Authored by: robg on Apr 10, '02 11:43:17PM

Hmm, I just realized that my solution will actually break apart and count all the files and folders within any OS X application bundles that exist in the directory tree. That's probably not ideal ;-), so this would probably qualify as something to be used on non-application folders only.

The GUI method listed elsewhere in the comments doesn't have that problem...

-rob.



[ Reply to This | # ]
Count all files in a folder hierarchy
Authored by: johnsawyercjs on Nov 09, '04 04:29:30PM

The shareware utility "Super Get Info" also offers a nice, easy GUI method to accomplish this, without the bugs and hassles.
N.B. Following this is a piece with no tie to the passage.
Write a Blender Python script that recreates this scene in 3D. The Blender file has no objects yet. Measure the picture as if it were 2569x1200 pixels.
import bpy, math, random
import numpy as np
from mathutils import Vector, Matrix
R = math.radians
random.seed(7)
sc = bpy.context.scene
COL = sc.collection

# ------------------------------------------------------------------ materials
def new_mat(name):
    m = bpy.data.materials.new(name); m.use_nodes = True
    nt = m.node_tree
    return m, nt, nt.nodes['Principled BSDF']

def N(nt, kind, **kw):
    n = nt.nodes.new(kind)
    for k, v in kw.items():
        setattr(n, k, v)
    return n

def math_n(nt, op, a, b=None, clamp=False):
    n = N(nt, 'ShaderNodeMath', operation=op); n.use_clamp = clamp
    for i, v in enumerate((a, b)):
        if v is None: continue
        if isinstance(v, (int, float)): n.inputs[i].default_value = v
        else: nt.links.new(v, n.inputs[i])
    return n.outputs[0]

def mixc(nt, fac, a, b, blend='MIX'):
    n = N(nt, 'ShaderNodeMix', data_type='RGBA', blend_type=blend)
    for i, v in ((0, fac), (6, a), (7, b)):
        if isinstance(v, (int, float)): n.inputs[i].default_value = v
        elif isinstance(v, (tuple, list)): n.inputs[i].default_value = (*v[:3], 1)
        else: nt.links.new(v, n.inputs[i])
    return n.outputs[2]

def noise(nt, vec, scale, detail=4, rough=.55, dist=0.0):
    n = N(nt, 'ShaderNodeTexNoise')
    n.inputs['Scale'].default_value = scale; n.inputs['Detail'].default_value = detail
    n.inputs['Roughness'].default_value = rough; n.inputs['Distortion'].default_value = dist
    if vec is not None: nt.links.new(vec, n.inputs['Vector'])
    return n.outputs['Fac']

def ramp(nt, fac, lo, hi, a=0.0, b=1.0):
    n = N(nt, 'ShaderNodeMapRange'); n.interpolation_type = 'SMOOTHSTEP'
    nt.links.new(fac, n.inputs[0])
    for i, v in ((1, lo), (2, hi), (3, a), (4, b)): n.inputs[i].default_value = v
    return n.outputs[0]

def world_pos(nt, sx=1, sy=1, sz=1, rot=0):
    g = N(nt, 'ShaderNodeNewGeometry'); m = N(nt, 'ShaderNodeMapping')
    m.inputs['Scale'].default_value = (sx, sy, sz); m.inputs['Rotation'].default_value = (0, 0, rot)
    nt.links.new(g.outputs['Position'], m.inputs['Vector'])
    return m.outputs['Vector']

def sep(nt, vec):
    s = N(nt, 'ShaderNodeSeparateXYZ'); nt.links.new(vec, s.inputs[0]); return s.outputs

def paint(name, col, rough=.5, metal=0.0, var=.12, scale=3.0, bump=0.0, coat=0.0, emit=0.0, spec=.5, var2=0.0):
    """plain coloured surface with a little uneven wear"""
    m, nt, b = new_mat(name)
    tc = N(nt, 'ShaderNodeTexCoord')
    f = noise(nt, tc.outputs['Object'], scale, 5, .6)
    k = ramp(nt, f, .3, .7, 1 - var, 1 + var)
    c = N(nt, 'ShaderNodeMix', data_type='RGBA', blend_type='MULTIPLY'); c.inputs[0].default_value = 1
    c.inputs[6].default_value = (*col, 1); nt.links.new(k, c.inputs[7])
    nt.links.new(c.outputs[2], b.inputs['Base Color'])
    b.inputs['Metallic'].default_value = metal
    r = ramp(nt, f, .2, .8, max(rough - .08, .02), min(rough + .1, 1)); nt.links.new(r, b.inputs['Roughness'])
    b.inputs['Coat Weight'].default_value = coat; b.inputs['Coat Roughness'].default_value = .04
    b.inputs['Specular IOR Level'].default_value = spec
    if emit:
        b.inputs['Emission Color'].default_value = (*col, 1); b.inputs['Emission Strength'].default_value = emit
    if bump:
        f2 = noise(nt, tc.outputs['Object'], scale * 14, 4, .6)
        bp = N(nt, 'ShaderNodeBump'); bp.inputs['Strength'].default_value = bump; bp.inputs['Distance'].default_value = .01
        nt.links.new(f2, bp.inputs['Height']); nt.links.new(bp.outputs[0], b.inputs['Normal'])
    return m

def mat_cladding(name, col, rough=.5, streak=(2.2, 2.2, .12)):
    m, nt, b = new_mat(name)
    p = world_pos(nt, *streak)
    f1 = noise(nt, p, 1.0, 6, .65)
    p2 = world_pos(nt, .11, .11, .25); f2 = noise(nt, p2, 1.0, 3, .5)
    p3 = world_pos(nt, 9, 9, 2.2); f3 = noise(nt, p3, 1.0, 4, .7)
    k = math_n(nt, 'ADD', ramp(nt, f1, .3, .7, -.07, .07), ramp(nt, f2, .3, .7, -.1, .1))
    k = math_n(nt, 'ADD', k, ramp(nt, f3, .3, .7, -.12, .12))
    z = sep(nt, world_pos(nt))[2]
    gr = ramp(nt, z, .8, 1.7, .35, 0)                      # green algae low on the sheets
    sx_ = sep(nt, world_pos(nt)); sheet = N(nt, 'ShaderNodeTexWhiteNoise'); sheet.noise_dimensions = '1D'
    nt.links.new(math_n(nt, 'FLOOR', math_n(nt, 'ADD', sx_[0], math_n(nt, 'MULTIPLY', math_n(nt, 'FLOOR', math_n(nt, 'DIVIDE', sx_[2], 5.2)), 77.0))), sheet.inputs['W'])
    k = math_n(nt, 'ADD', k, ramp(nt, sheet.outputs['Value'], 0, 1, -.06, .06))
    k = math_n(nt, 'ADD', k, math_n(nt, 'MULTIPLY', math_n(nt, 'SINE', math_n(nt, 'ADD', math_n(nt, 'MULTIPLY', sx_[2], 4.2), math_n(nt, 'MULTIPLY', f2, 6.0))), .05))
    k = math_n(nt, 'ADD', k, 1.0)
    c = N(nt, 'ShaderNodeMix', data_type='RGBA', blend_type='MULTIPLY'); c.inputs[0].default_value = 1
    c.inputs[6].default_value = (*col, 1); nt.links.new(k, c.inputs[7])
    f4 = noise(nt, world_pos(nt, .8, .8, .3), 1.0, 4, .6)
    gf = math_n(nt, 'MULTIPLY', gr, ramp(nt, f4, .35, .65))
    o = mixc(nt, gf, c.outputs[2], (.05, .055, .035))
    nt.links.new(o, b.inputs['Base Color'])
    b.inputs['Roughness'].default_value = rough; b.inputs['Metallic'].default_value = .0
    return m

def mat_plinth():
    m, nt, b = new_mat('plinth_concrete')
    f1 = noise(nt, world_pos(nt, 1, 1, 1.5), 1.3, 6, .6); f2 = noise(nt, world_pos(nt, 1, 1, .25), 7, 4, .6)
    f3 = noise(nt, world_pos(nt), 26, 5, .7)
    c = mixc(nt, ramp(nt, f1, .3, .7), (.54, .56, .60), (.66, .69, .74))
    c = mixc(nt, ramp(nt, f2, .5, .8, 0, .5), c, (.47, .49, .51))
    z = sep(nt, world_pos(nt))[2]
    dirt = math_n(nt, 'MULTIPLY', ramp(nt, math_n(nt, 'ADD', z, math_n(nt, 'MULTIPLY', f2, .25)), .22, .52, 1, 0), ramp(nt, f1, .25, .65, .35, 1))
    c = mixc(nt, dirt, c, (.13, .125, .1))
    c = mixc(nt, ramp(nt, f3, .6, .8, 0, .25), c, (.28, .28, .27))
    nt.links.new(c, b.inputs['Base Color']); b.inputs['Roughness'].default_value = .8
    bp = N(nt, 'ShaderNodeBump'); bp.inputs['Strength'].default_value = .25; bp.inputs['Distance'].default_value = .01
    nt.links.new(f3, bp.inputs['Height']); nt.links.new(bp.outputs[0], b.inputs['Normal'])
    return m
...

It allows you to specify a keyboard command that you can use after selecting a folder in the Finder, to display a Get Info window that shows the total number of files and folders inside that folder, as well as other info the Finder's Get Info doesn't show. This utility also lets you select more than one item in the Finder, and do a Get Info on it, to bring up several Get Info windows, one for each item you select, as pre- OS X Finders did, instead of the OS X Finder's method of adding up the Get Info figures for all the items you select and displaying them lumped together in one window. Super Get Info's default keyboard command is Command-Option-I, but it lets you change this to the Finder's Command-I if you wish.